От слов Зиновий немедленно переходит к делу: он бьёт Катерину, и это немедленно поворачивает его судьбу, – Сергей и Катерина убивают его. Речитатив этой сцены срывается в крик, едва выныривающий из судорожных всплесков оркестра, заканчивающихся тяжёлым ударом – подсвечником по голове: “Конец” – шепчет Катерина; “Теперь – шабаш” – вторит ей Сергей и оркестр отзывается медленно падающей волной звучности: случилось непоправимое – теперь Сергей с Катериной связаны пролитой кровью. Клитемнестра Мценского уезда, преодолевая страшную дрожь, выкрикивает: “Неси в погреб. Я буду светить. Неси!” – и под жуткий “скоренький маршик”, по выражению Соллертинского, новоявленного Агамемнона тащат на ледник.

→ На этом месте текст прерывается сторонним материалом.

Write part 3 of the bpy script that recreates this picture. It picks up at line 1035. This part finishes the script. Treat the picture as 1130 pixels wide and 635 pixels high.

“Теперь ты мой муж” – напоминает Эгисту Мценского уезда Катерина о его желании и своём обещании. Тема маршика проводится в увеличении солирующим тромбоном. Звучит она теперь не боязливо (трепетливо? дрожливо? – и слов таких нет), а с какой-то бесприютностью и беспредельной тоской: кольцо осады тёмного царства замкнулось, отступать теперь некуда, хоть и велика Россия. Голос тромбона звучит как приговор личным судьбам страдальцев инферно, создавая трагедийное обобщение такой же высоты, как и образ ночи, открывающий второй акт. Конец второго действия.